* begin DATA PROVIDED *

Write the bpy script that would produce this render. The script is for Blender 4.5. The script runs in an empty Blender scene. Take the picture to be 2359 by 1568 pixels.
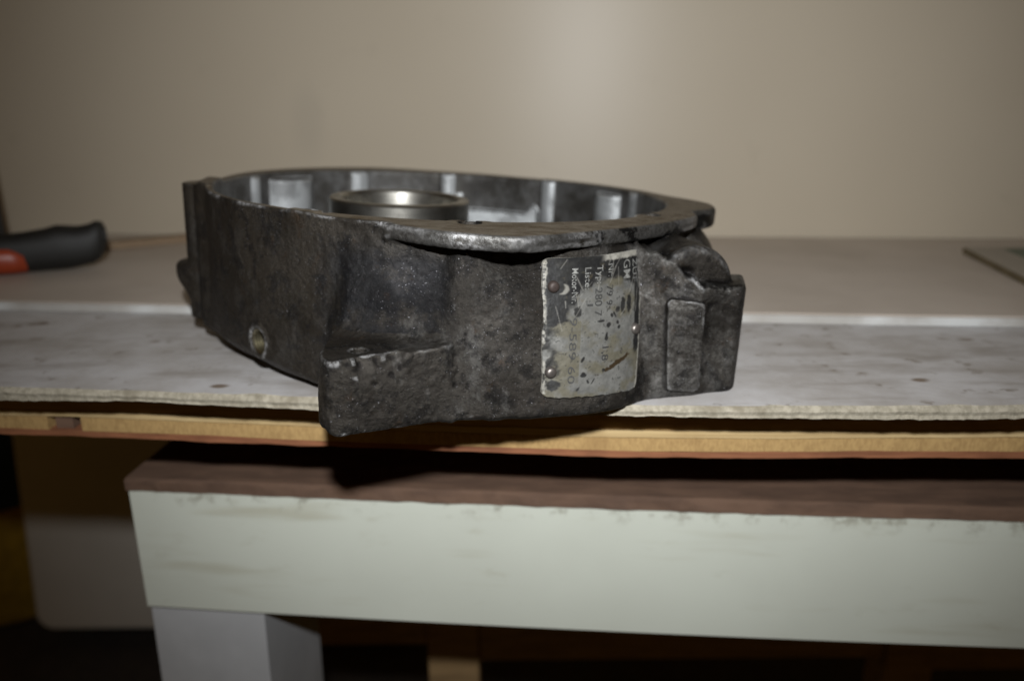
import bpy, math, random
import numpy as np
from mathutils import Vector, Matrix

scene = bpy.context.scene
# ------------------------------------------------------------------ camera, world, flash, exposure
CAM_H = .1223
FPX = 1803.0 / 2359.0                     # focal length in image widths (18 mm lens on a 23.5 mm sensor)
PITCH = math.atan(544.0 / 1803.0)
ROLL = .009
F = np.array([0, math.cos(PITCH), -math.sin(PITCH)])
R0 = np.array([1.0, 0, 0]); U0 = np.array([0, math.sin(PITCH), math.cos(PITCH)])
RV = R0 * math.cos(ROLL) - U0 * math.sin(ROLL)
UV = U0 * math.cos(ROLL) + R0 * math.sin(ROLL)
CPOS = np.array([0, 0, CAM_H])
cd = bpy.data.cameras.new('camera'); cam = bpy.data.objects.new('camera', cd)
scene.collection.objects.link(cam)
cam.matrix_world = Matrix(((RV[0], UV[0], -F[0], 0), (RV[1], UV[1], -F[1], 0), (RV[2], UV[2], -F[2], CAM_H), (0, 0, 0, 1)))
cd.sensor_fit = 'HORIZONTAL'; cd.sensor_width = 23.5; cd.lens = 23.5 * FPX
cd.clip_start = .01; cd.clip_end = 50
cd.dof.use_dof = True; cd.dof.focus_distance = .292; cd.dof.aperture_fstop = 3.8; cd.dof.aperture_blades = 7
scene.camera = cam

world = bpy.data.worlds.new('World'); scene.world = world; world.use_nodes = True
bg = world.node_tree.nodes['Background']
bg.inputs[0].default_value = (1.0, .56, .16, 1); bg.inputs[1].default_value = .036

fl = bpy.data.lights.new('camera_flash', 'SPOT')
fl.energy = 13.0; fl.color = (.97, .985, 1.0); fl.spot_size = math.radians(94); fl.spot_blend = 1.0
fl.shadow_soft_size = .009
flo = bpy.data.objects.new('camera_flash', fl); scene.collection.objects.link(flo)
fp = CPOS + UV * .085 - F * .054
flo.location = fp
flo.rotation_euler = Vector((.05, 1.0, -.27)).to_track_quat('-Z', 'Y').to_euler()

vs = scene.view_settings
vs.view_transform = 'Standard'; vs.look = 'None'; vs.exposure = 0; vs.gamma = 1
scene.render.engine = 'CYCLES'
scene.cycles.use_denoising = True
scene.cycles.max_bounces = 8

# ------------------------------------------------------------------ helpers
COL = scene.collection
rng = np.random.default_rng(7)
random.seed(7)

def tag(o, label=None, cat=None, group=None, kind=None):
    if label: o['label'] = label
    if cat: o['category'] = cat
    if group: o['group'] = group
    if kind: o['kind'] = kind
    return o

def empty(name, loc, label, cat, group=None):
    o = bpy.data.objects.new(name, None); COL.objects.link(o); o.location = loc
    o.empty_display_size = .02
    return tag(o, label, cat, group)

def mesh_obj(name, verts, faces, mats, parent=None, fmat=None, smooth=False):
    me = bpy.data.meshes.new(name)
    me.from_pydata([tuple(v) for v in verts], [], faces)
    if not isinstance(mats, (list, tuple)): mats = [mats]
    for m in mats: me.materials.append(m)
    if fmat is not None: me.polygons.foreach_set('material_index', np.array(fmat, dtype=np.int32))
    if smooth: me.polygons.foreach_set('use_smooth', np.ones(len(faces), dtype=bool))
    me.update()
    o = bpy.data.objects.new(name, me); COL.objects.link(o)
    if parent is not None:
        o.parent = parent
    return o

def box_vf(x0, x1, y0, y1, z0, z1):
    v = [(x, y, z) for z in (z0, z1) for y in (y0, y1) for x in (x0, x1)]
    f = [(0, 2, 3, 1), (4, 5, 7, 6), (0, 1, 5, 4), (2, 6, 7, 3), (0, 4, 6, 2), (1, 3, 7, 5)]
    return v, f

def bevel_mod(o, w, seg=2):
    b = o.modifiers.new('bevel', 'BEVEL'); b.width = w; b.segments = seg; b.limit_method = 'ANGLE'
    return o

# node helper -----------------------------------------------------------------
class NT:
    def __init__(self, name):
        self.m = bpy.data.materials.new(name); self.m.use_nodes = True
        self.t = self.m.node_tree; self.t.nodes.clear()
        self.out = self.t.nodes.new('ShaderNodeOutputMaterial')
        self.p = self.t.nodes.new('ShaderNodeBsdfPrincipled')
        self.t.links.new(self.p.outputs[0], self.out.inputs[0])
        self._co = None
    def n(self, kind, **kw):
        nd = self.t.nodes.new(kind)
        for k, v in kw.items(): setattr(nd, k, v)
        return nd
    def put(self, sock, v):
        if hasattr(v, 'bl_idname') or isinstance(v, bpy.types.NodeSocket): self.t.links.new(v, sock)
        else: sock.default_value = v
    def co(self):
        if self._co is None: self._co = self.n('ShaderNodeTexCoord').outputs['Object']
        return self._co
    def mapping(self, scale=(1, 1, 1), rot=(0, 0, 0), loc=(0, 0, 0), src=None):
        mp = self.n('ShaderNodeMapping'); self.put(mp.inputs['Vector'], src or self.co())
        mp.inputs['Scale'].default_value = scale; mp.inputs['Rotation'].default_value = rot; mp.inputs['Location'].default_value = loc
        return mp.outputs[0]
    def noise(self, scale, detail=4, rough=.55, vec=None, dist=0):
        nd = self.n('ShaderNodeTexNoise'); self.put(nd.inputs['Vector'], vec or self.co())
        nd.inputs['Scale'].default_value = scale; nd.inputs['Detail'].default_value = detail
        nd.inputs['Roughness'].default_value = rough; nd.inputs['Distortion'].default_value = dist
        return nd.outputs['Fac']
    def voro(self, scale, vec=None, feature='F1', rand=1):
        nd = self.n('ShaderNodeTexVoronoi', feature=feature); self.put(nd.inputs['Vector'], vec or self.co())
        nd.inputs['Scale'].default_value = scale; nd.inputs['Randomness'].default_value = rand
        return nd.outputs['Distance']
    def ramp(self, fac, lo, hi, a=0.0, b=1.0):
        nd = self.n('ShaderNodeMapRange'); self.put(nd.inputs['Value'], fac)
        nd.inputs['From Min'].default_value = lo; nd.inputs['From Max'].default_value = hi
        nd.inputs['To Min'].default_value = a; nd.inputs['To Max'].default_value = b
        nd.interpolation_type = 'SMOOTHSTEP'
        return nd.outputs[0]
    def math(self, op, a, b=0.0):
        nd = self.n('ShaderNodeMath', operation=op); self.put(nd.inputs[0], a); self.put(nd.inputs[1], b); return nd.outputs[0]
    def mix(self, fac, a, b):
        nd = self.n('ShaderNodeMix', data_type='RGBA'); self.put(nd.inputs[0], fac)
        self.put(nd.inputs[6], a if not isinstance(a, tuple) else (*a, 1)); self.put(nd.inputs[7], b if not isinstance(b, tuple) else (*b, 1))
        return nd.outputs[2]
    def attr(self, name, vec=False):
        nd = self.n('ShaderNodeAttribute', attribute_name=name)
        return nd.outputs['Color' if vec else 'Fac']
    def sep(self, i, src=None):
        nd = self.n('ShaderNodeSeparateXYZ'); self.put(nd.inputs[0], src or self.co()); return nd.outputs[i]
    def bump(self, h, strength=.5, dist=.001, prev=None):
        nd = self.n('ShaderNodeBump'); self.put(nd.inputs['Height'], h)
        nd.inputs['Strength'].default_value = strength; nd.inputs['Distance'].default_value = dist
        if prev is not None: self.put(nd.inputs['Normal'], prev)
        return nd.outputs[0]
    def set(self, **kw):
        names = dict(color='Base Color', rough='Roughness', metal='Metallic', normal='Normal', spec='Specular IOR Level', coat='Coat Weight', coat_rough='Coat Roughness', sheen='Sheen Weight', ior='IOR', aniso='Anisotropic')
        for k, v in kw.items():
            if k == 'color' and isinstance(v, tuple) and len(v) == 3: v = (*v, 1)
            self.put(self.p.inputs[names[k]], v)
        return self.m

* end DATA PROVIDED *

GIVEN TASK - Copy nothing but the lines from the first one in the listing through the line with "from mathutils import Vector, Matrix", and omit the pictures.

WORKED ANSWER -
Write the bpy script that would produce this render. The script is for Blender 4.5. The script runs in an empty Blender scene. Take the picture to be 2359 by 1568 pixels.
import bpy, math, random
import numpy as np
from mathutils import Vector, Matrix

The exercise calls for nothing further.